También nosotros, sentencia el papa, estamos llamados a que el amor, la compasión, la misericordia y la solidaridad constituyan nuestro verdadero programa de vida, un estilo de comportamiento en las relaciones con los demás. Y a renglón seguido señala que “esto pide la conversión del corazón: que la gracia de Dios transforme nuestro corazón de piedra en un corazón de carne, capaz de abrirse a los otros con auténtica solidaridad”, la cual es mucho más que un “sentimiento superficial por los males de tantas personas, cercanas o lejanas”. La solidaridad “es la determinación firme y perseverante de empeñarse por el bien común; es decir, por el bien de todos y cada uno, para que todos seamos verdaderamente responsables de todos”, porque la compasión surge de la fraternidad.

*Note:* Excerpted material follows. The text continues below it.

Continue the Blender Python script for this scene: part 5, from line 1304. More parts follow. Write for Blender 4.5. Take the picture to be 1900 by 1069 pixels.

El mensaje concluye aseverando que la solidaridad como virtud moral y actitud social, fruto de la conversión personal, exige el compromiso de todos aquellos que tienen responsabilidades educativas y formativas. Y desde el espíritu del Jubileo de la Misericordia, proclama que cada uno está llamado a reconocer cómo se manifiesta la indiferencia en la propia vida y a adoptar un compromiso concreto para contribuir a mejorar la realidad donde se vive. Además, hace un llamado urgente a los responsables de los Estados para que se esfuercen en favor de los que sufren por la falta de trabajo, tierra y techo. El pontífice sugiere la creación de puestos de trabajo digno para afrontar la herida social de la desocupación, que afecta a un gran número de familias y de jóvenes, y que tiene consecuencias gravísimas sobre toda la sociedad. Los Estados también están llamados a hacer gestos concretos en favor de los encarcelados, los enfermos y los emigrantes. La paz, fruto de una cultura de solidaridad y misericordia, es el desafío que plantea Francisco al mundo para el año 2016.